È di oggi la notizia del licenziamento di altri ottomila dipendenti statali per presunti legami con organizzazioni terroristiche e – nella fattispecie – con Fethullah Gülen, imam, politologo, esule negli USA, supposto essere l’organizzazione del colpo di stato in Turchia.

Non è un caso che le epurazioni si siano in particolar modo concentrate negli ambienti che con l’esule politologo hanno maggior contatto.

La maxi indagine, in diretto contrasto con i principi di civiltà, di cui avevamo già parlato nell’articolo datato 20 luglio 2016, Libera scuola in libero stato, continua e più subdola che mai.

Il provvedimento che ha condotto ai licenziamenti, tra ufficiali della polizia, impiegati del Ministero della Giustizia e accademici, è contenuto all’interno della gazzetta ufficiale del 6 gennaio 2017.

Ma non sono solo i licenziamenti degli ottomila dipendenti statali a figurare tra i provvedimenti. Prevista anche la chiusura di 83 associazioni.

Colpiti anche coloro i quali si suppone abbiano legami con il Pkk, il partito dei lavoratori curdi, considerato quale organizzazione terroristica responsabile dell’attentato di Smirne del 5 gennaio.

Considerazioni

Prendiamo atto di quanto accade in Turchia ormai da mesi, e con un nuovo anno da poco iniziato.

Fatta la lista dei buoni propositi, certo sarà più facile trovare quanti chili perdere con il nuovo anno, che iniziare a dare il proprio apporto per favorire la pace, o, se non altro l’uguaglianza.

Eppure, quanto sta avvenendo in Turchia, non è solo paradossale per la vicinanza territoriale, ma può rendere bene l’idea di come un sistema democratico, via via perdendo di qualità, possa regredire a una forma di subdola tirannia.

Arrivare, oggi, a una definizione comune del nemico da “debellare” non è così semplice.
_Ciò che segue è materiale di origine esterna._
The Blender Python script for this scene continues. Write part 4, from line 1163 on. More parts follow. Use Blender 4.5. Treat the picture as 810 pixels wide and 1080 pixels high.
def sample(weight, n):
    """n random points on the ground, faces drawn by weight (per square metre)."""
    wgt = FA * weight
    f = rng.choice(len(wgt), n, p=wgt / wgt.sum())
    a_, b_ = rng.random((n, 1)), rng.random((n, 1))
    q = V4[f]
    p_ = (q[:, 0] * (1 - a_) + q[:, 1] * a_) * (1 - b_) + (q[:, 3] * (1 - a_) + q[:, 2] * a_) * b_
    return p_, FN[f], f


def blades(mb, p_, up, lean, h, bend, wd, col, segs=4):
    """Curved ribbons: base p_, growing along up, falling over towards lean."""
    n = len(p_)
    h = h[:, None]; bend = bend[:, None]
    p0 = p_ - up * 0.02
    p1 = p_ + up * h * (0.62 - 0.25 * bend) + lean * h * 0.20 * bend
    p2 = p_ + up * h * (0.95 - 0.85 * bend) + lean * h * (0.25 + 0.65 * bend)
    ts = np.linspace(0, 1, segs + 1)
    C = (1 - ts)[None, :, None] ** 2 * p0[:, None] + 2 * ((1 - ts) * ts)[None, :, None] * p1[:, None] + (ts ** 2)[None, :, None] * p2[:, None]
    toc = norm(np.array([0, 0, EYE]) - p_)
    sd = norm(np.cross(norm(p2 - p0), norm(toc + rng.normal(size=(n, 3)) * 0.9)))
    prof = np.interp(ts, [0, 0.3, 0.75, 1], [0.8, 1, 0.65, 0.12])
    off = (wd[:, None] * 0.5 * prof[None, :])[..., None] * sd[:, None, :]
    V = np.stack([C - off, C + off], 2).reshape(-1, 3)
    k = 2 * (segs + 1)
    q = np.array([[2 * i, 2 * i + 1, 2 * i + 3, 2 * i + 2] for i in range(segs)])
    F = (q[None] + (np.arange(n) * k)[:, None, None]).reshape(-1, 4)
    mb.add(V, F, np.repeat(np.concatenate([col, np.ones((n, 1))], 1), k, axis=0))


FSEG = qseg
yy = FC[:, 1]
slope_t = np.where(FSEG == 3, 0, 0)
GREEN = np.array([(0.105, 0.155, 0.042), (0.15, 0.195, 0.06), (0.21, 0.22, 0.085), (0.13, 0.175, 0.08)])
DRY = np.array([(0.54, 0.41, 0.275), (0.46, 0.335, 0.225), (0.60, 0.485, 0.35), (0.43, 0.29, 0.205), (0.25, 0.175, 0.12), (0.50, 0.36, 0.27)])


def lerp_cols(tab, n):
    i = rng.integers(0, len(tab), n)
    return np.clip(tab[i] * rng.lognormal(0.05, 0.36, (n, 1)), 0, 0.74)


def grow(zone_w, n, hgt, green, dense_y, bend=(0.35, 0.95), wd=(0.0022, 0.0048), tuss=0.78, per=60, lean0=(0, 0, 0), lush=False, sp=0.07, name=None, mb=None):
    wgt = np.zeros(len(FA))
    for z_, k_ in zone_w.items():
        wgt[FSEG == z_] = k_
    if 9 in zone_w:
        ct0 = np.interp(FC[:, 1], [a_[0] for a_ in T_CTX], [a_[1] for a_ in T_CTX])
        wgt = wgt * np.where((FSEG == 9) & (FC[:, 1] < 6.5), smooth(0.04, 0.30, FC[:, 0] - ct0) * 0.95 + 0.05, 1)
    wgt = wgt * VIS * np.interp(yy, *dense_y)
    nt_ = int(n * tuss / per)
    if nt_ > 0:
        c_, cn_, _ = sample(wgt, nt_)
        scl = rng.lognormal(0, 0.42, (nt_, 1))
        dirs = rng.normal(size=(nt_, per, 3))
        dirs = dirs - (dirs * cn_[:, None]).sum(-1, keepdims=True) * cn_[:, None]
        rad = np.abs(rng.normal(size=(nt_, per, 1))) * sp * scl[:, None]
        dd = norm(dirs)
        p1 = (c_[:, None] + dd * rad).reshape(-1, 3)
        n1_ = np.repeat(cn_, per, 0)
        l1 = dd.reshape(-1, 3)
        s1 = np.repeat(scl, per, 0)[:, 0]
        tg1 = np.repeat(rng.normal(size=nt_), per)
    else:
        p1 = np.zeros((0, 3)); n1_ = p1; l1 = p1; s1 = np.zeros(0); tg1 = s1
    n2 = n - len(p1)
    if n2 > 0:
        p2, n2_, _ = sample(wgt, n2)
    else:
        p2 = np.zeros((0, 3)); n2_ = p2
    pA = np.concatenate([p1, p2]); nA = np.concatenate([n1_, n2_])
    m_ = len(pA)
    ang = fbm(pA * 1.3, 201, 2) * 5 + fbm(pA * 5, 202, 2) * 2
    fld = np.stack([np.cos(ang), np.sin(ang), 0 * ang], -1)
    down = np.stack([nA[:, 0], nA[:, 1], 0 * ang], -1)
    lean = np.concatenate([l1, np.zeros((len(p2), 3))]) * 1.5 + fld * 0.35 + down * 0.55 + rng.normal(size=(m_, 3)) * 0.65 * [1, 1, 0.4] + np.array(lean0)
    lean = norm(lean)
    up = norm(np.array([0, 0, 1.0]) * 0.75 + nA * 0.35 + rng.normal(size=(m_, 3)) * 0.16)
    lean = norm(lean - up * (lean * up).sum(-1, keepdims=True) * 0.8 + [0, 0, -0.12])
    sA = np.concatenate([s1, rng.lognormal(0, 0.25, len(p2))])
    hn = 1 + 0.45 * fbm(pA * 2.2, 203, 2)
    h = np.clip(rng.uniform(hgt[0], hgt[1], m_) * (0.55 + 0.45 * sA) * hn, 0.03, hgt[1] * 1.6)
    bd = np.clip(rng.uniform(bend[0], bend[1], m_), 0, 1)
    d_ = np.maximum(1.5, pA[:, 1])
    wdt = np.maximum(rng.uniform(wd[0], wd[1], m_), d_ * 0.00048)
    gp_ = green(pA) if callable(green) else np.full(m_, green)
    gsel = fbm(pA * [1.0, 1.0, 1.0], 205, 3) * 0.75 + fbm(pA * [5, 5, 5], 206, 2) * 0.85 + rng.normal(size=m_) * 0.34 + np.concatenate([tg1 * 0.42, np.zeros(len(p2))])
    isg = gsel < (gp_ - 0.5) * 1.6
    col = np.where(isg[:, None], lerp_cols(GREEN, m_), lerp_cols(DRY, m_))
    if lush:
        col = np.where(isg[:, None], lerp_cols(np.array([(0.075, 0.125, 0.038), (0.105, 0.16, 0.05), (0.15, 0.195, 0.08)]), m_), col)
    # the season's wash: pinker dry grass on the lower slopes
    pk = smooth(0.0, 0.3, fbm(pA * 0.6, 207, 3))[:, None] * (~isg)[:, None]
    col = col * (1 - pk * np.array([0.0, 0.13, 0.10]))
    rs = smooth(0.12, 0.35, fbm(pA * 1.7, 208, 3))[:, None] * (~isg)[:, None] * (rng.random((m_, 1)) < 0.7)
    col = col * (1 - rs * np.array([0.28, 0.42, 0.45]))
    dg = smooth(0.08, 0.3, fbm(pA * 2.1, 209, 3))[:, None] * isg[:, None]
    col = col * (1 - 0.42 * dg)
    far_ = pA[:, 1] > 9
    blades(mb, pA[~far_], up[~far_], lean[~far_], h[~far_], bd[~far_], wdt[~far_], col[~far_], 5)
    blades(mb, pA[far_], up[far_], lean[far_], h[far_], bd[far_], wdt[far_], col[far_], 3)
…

Tuttavia un maggiore slancio, comune, verso la garanzia di un mondo “più giusto” è quello che dovrebbe cominciare ad essere preteso.

Allora, all’indifferenza, al “peggiore degli atteggiamenti”, anteponiamo “la capacità di indignarci e l’impegno che ne consegue”, perché, vedete, una realtà globale non consente più un “che ci posso fare”.

Non da quando è la proiezione di una miriade di possibilità, nella quale, potremmo specchiarci un giorno, anche noi.